Beta Function Measurement

An important ingredient for the successful compensation of the linear optical distortions is the precise measurement of the average beta functions at the location of the quadrupoles. The presented procedure makes use of the fact that a betatron tune change $\delta\nu$ is related to the perturbation $\delta k(s)$ of the focussing strength and the beta function $\beta(s)$ around the ring:

$$\delta\nu=-\frac{1}{4\pi}\oint{\beta(s)\delta k(s)ds}.$$

Thus a change in the strength $\delta k(s_q)$ of quadrupole $q$ allows the average beta function $\bar\beta(s_q)$ at position $s_q$ to be measured, by observing $\delta\nu$ as a function of $\delta k(s_q)$. The error of this measurement defines the limit for the correction of the linear optics perturbations.
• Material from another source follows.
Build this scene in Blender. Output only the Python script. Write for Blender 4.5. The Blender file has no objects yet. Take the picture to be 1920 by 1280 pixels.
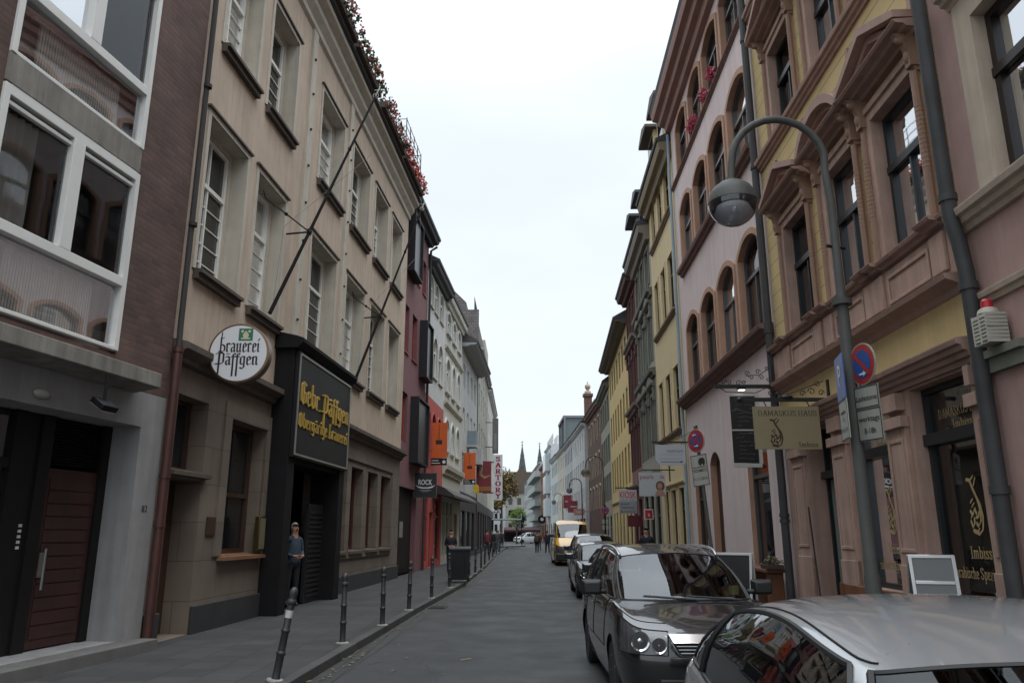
import bpy, bmesh, math, random
from mathutils import Vector, Matrix
random.seed(7)
rad = math.radians
scene = bpy.context.scene
C = scene.collection

# ------------------------------------------------------------- camera, sky, sun, exposure
cam_d = bpy.data.cameras.new('camera'); cam = bpy.data.objects.new('camera', cam_d); C.objects.link(cam)
cam.location = (0, 0, 1.7); cam.rotation_euler = (rad(90 + 14.05), 0, 0)
cam_d.sensor_width = 36; cam_d.lens = 36 * 1427 / 1920
cam_d.clip_start = 0.05; cam_d.clip_end = 5000
scene.camera = cam
scene.render.resolution_x = 1024; scene.render.resolution_y = 682
scene.view_settings.view_transform = 'Standard'; scene.view_settings.look = 'None'
scene.view_settings.exposure = .42; scene.view_settings.gamma = 1
SUN_EL, SUN_AZ = 62, 150
w = bpy.data.worlds.new('World'); scene.world = w; w.use_nodes = True
nt = w.node_tree; nt.nodes.clear(); N = nt.nodes.new; Lk = nt.links.new
out = N('ShaderNodeOutputWorld'); mx = N('ShaderNodeMixShader'); b1 = N('ShaderNodeBackground'); b2 = N('ShaderNodeBackground')
sky = N('ShaderNodeTexSky'); sky.sky_type = 'NISHITA'; sky.sun_disc = False
sky.sun_elevation = rad(SUN_EL); sky.sun_rotation = rad(SUN_AZ)
b1.inputs[1].default_value = 0.1
tc = N('ShaderNodeTexCoord'); mp = N('ShaderNodeMapping'); mp.inputs['Scale'].default_value = (1.2, 1.2, 3.2)
nz = N('ShaderNodeTexNoise'); nz.inputs['Scale'].default_value = 1.6; nz.inputs['Detail'].default_value = 5; nz.inputs['Roughness'].default_value = .5
cr = N('ShaderNodeValToRGB'); cr.color_ramp.elements[0].position = .3; cr.color_ramp.elements[0].color = (.655, .72, .775, 1)
cr.color_ramp.elements[1].position = .68; cr.color_ramp.elements[1].color = (.775, .83, .87, 1)
Lk(tc.outputs['Generated'], mp.inputs[0]); Lk(mp.outputs[0], nz.inputs[0]); Lk(nz.outputs[0], cr.inputs[0])
Lk(cr.outputs[0], b2.inputs[0])
sx = N('ShaderNodeSeparateXYZ'); mr = N('ShaderNodeMapRange'); mr.interpolation_type = 'SMOOTHSTEP'       # overcast sky: brighter towards the zenith
mr.inputs[1].default_value = .5; mr.inputs[2].default_value = .98; mr.inputs[3].default_value = 1.0; mr.inputs[4].default_value = 3.1
Lk(tc.outputs['Generated'], sx.inputs[0]); Lk(sx.outputs[2], mr.inputs[0]); Lk(mr.outputs[0], b2.inputs[1])
Lk(sky.outputs[0], b1.inputs[0]); mx.inputs[0].default_value = .93
Lk(b1.outputs[0], mx.inputs[1]); Lk(b2.outputs[0], mx.inputs[2]); Lk(mx.outputs[0], out.inputs[0])
sd = bpy.data.lights.new('sun', 'SUN'); sd.energy = .9; sd.angle = rad(40); sd.color = (1, .97, .93)
so = bpy.data.objects.new('sun', sd); C.objects.link(so)
so.rotation_euler = (rad(90 - SUN_EL), 0, rad(180 - SUN_AZ))

# ------------------------------------------------------------- materials
_M = {}
def _new(name):
    m = bpy.data.materials.new(name); m.use_nodes = True
    n = m.node_tree; p = n.nodes['Principled BSDF']
    return m, n, p
def mat(name, col=(.5, .5, .5), rough=.75, metal=0, var=.10, vs=2.5, bump=0, bs=60, streak=0, spec=.5, coat=0, emit=0, dirt=0):
    if name in _M: return _M[name]
    m, n, p = _new(name); N = n.nodes.new; L = n.links.new
    p.inputs['Roughness'].default_value = rough; p.inputs['Metallic'].default_value = metal
    p.inputs['Specular IOR Level'].default_value = spec
    if coat: p.inputs['Coat Weight'].default_value = coat; p.inputs['Coat IOR'].default_value = 1.65; p.inputs['Coat Roughness'].default_value = .04
    t = N('ShaderNodeTexCoord'); z = N('ShaderNodeTexNoise'); z.inputs['Scale'].default_value = vs; z.inputs['Detail'].default_value = 7; z.inputs['Roughness'].default_value = .62
    L(t.outputs['Object'], z.inputs[0])
    r = N('ShaderNodeMapRange'); r.inputs[1].default_value = .25; r.inputs[2].default_value = .75; r.inputs[3].default_value = 1 - var; r.inputs[4].default_value = 1 + var
    L(z.outputs[0], r.inputs[0]); fac = r.outputs[0]
    if streak:
        mp = N('ShaderNodeMapping'); mp.inputs['Scale'].default_value = (3.5, 3.5, .25); z2 = N('ShaderNodeTexNoise'); z2.inputs['Scale'].default_value = 1.5; z2.inputs['Detail'].default_value = 8; z2.inputs['Roughness'].default_value = .7
        L(t.outputs['Object'], mp.inputs[0]); L(mp.outputs[0], z2.inputs[0])
        r2 = N('ShaderNodeMapRange'); r2.inputs[1].default_value = .35; r2.inputs[2].default_value = .7; r2.inputs[3].default_value = 1 - streak; r2.inputs[4].default_value = 1.04
        L(z2.outputs[0], r2.inputs[0]); mu = N('ShaderNodeMath'); mu.operation = 'MULTIPLY'; L(fac, mu.inputs[0]); L(r2.outputs[0], mu.inputs[1]); fac = mu.outputs[0]
    v = N('ShaderNodeVectorMath'); v.operation = 'SCALE'; v.inputs[0].default_value = col[:3]; L(fac, v.inputs['Scale'])
    L(v.outputs[0], p.inputs['Base Color'])
    if emit:
        p.inputs['Emission Color'].default_value = (*col[:3], 1); p.inputs['Emission Strength'].default_value = emit
    if bump:
        z3 = N('ShaderNodeTexNoise'); z3.inputs['Scale'].default_value = bs; z3.inputs['Detail'].default_value = 4
        L(t.outputs['Object'], z3.inputs[0]); b = N('ShaderNodeBump'); b.inputs['Strength'].default_value = bump; b.inputs['Distance'].default_value = .01
        L(z3.outputs[0], b.inputs['Height']); L(b.outputs[0], p.inputs['Normal'])
    _M[name] = m; return m
def mat_brick(name, c1, c2, mortar, bw=.24, bh=.075, ms=.01, rough=.85, var=.5, sq=1, off=.5, plane='xz', bump=.3):
    if name in _M: return _M[name]
    m, n, p = _new(name); N = n.nodes.new; L = n.links.new
    p.inputs['Roughness'].default_value = rough
    t = N('ShaderNodeTexCoord'); s = N('ShaderNodeSeparateXYZ'); c = N('ShaderNodeCombineXYZ'); L(t.outputs['Object'], s.inputs[0])
    if plane == 'xz':
        ad = N('ShaderNodeMath'); ad.operation = 'ADD'; L(s.outputs[0], ad.inputs[0]); L(s.outputs[1], ad.inputs[1]); L(ad.outputs[0], c.inputs[0]); L(s.outputs[2], c.inputs[1])
    else:
        L(s.outputs[1], c.inputs[0]); L(s.outputs[0], c.inputs[1])
    b = N('ShaderNodeTexBrick'); L(c.outputs[0], b.inputs[0]); b.offset = off
    b.inputs['Color1'].default_value = (*c1, 1); b.inputs['Color2'].default_value = (*c2, 1); b.inputs['Mortar'].default_value = (*mortar, 1)
    b.inputs['Scale'].default_value = 1; b.inputs['Mortar Size'].default_value = ms; b.inputs['Brick Width'].default_value = bw; b.inputs['Row Height'].default_value = bh; b.inputs['Mortar Smooth'].default_value = .3
    z = N('ShaderNodeTexNoise'); z.inputs['Scale'].default_value = 1.3; z.inputs['Detail'].default_value = 8; L(t.outputs['Object'], z.inputs[0])
    r = N('ShaderNodeMapRange'); r.inputs[1].default_value = .3; r.inputs[2].default_value = .7; r.inputs[3].default_value = 1 - var * .4; r.inputs[4].default_value = 1 + var * .3; L(z.outputs[0], r.inputs[0])
    v = N('ShaderNodeVectorMath'); v.operation = 'SCALE'; L(b.outputs['Color'], v.inputs[0]); L(r.outputs[0], v.inputs['Scale']); L(v.outputs[0], p.inputs['Base Color'])
    bu = N('ShaderNodeBump'); bu.inputs['Strength'].default_value = bump; bu.inputs['Distance'].default_value = .006; bu.invert = True
    L(b.outputs['Fac'], bu.inputs['Height']); L(bu.outputs[0], p.inputs['Normal'])
    _M[name] = m; return m
def mat_glass(name='window glass', tint=(.012, .014, .016), rough=.02, wob=.03, trans=0, ior=1.6, gain=1.0):
    if name in _M: return _M[name]
    m, n, p = _new(name); N = n.nodes.new; L = n.links.new
    t = N('ShaderNodeTexCoord'); z = N('ShaderNodeTexNoise'); z.inputs['Scale'].default_value = 1.1; z.inputs['Detail'].default_value = 2
    L(t.outputs['Object'], z.inputs[0]); b = N('ShaderNodeBump'); b.inputs['Strength'].default_value = wob; b.inputs['Distance'].default_value = .05; L(z.outputs[0], b.inputs['Height'])
    if trans:
        n.nodes.remove(p); g = N('ShaderNodeBsdfGlossy'); g.inputs['Roughness'].default_value = rough; g.inputs['Color'].default_value = (.95, .97, 1, 1)
        tr = N('ShaderNodeBsdfTransparent'); tr.inputs[0].default_value = (trans, trans, trans * 1.02, 1)
        f = N('ShaderNodeFresnel'); f.inputs[0].default_value = ior; L(b.outputs[0], f.inputs[1]); L(b.outputs[0], g.inputs['Normal'])
        mu = N('ShaderNodeMath'); mu.operation = 'MULTIPLY_ADD'; mu.inputs[1].default_value = gain; mu.inputs[2].default_value = .05 * gain; L(f.outputs[0], mu.inputs[0])
        mxs = N('ShaderNodeMixShader'); L(mu.outputs[0], mxs.inputs[0]); L(tr.outputs[0], mxs.inputs[1]); L(g.outputs[0], mxs.inputs[2]); L(mxs.outputs[0], n.nodes['Material Output'].inputs[0])
    else:
        p.inputs['Base Color'].default_value = (*tint, 1); p.inputs['Roughness'].default_value = rough; p.inputs['IOR'].default_value = ior; L(b.outputs[0], p.inputs['Normal'])
    _M[name] = m; return m
def mat_asphalt(name, base, patch=.18, speck=.5, rough=.8):
    if name in _M: return _M[name]
    m, n, p = _new(name); N = n.nodes.new; L = n.links.new
    t = N('ShaderNodeTexCoord')
    def noise(s, d, mp=None):
        z = N('ShaderNodeTexNoise'); z.inputs['Scale'].default_value = s; z.inputs['Detail'].default_value = d
        if mp:
            q = N('ShaderNodeMapping'); q.inputs['Scale'].default_value = mp; L(t.outputs['Object'], q.inputs[0]); L(q.outputs[0], z.inputs[0])
        else: L(t.outputs['Object'], z.inputs[0])
        return z.outputs[0]
    def rng(o, a, b, c, d):
        r = N('ShaderNodeMapRange'); r.inputs[1].default_value = a; r.inputs[2].default_value = b; r.inputs[3].default_value = c; r.inputs[4].default_value = d; L(o, r.inputs[0]); return r.outputs[0]
    def mul(a, b):
        q = N('ShaderNodeMath'); q.operation = 'MULTIPLY'; L(a, q.inputs[0]); L(b, q.inputs[1]); return q.outputs[0]
    big = rng(noise(.35, 5, (1, .25, 1)), .3, .7, 1 - patch, 1 + patch)
    mid = rng(noise(3, 6), .3, .7, .88, 1.12)
    fine = rng(noise(90, 2), .3, .7, 1 - speck * .5, 1 + speck * .6)
    vo = N('ShaderNodeTexVoronoi'); vo.feature = 'DISTANCE_TO_EDGE'; vo.inputs['Scale'].default_value = .45
    zz = N('ShaderNodeTexNoise'); zz.inputs['Scale'].default_value = 3; L(t.outputs['Object'], zz.inputs[0]); ad = N('ShaderNodeMixRGB'); ad.inputs[0].default_value = .25; L(t.outputs['Object'], ad.inputs[1]); L(zz.outputs['Color'], ad.inputs[2]); L(ad.outputs[0], vo.inputs[0])
    crk = rng(vo.outputs['Distance'], .0, .006, .55, 1)
    f = mul(mul(big, mid), mul(fine, crk))
    v = N('ShaderNodeVectorMath'); v.operation = 'SCALE'; v.inputs[0].default_value = base; L(f, v.inputs['Scale']); L(v.outputs[0], p.inputs['Base Color'])
    L(rng(noise(1.2, 4), .3, .7, rough - .12, rough + .1), p.inputs['Roughness'])
    bu = N('ShaderNodeBump'); bu.inputs['Strength'].default_value = .35; bu.inputs['Distance'].default_value = .006; L(noise(120, 3), bu.inputs['Height']); L(bu.outputs[0], p.inputs['Normal'])
    _M[name] = m; return m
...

Thus a sophisticated procedure has been implemented which takes into account known magnetic hysteresis effects and restores the betatron tunes rather than the original quadrupole currents. In addition, the quadrupoles are measured ``magnet family'' wise in order to minimize the residual optical perturbations. In order to increase the precision further, the tune is observed for 5 different currents. The beta functions are then derived from a least square fit. As a result average measurement errors of $\approx\pm$ 1 % have been achieved.